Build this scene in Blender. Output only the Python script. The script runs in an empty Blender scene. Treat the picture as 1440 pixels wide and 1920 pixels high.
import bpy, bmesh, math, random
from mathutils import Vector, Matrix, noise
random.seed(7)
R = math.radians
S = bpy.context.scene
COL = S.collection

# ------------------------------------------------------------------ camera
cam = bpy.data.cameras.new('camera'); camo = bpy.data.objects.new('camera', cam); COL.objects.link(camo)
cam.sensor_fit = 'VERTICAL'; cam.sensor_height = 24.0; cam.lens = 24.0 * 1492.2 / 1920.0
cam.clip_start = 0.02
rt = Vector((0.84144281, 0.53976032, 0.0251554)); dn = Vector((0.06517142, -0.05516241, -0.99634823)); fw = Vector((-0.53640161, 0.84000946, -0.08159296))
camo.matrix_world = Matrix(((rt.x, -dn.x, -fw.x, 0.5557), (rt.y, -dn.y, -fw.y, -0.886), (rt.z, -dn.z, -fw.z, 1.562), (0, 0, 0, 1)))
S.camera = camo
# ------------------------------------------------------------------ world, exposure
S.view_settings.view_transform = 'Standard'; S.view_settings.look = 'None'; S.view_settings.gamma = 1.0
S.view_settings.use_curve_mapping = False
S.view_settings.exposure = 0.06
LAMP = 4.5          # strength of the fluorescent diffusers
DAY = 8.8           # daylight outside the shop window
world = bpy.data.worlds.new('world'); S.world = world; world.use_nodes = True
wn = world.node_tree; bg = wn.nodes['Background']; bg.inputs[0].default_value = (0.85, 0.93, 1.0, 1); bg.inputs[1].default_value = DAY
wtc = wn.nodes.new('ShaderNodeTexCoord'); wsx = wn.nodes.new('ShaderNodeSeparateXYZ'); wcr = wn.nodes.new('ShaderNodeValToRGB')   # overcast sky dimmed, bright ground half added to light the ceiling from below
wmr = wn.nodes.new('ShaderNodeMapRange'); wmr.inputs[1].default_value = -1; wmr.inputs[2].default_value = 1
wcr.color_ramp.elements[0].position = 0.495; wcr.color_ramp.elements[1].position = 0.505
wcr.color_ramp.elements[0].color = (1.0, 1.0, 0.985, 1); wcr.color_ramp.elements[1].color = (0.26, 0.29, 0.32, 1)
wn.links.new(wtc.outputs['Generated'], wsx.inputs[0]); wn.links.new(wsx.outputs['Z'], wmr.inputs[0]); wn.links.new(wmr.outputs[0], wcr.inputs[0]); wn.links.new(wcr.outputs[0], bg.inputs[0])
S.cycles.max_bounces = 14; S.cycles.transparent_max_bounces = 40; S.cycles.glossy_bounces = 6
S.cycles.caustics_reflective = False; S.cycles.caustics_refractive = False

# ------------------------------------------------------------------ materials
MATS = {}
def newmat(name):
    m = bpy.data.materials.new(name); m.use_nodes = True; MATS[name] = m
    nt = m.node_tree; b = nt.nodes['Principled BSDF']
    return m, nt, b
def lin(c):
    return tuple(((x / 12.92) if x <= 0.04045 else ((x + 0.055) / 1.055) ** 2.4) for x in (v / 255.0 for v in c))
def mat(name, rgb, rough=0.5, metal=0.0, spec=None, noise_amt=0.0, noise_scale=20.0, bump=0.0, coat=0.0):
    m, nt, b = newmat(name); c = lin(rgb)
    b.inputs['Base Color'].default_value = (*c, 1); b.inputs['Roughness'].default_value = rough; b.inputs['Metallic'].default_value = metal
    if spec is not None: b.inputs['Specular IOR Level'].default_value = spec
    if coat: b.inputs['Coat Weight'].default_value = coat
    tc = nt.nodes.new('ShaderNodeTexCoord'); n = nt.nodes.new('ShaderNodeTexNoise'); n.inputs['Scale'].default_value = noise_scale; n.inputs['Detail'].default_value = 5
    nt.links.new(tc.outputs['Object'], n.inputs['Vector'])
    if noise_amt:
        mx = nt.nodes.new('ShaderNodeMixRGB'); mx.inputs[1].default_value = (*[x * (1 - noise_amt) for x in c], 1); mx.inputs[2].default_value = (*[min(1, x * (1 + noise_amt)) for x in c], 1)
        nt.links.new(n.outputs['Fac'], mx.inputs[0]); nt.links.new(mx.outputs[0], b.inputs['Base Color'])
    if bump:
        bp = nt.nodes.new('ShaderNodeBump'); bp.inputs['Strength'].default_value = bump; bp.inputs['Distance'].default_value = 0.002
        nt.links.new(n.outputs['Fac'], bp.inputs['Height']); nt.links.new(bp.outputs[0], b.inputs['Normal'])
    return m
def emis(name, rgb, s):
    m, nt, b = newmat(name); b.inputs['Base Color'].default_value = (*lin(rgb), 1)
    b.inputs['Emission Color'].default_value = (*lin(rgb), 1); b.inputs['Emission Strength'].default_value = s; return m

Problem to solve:
Quote the listing word for word from its first line through the line in which "COL = S.collection" appears.

Result:
Build this scene in Blender. Output only the Python script. The script runs in an empty Blender scene. Treat the picture as 1440 pixels wide and 1920 pixels high.
import bpy, bmesh, math, random
from mathutils import Vector, Matrix, noise
random.seed(7)
R = math.radians
S = bpy.context.scene
COL = S.collection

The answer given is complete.